The past being immutable, it doesn't much matter whether or not we want to turn back the clock on human progress. The present, however, is another story. And there is a large contingent of radical anti-prosperity activists who would be remarkably happy to cripple the American economy and greatly worsen the lives of the American middle class in order to marginally reduce international CO2 emissions.*

American voters, naturally, are skeptical of such plans. When you present them the most basic, bottom line truth—reducing carbon emissions will cost you money, will limit your ability to travel, and will do little to staunch the flow of CO2 into the atmosphere—they balk. And they balk for good reason. There's a reason no serious efforts to pass anti-CO2 measures have reached the Congress. There's a reason why Obama is trying to figure out how to unilaterally impose anti-global warming measures. There's a reason why the EPA is trying to use the bureaucracy to cripple the coal industry rather than putting such measures up for a vote. It's because people look at the costs and the benefits and laugh out loud in the face of panic-stricken, bug-eyed "reformers."
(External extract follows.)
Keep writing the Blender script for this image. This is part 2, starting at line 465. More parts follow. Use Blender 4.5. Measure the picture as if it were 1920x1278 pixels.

Look, I'm all for reducing carbon emissions (though I think the threat of global warming** is vastly overstated). But I'm all for doing it in a way that won't impact the standard of living of your average American. You're not going to get legitimate, democratic support for these schemes until you can promise a reduction in carbon emissions that doesn't lead to a decrease in standards of living. Solar and wind? That's a bald-eagle-murdering pipe dream. We need more nuclear power, more fracking, more clean coal. We need less scaremongering, less neo-Malthusianism—less fear.

*China already dwarfs the United States in CO2 emissions and their output is only going to increase in the years ahead. 

**Yes I think it's happening, at least in part because of CO2 emissions. No I do not think it's an existential threat, certainly not one worth crippling the American economy over.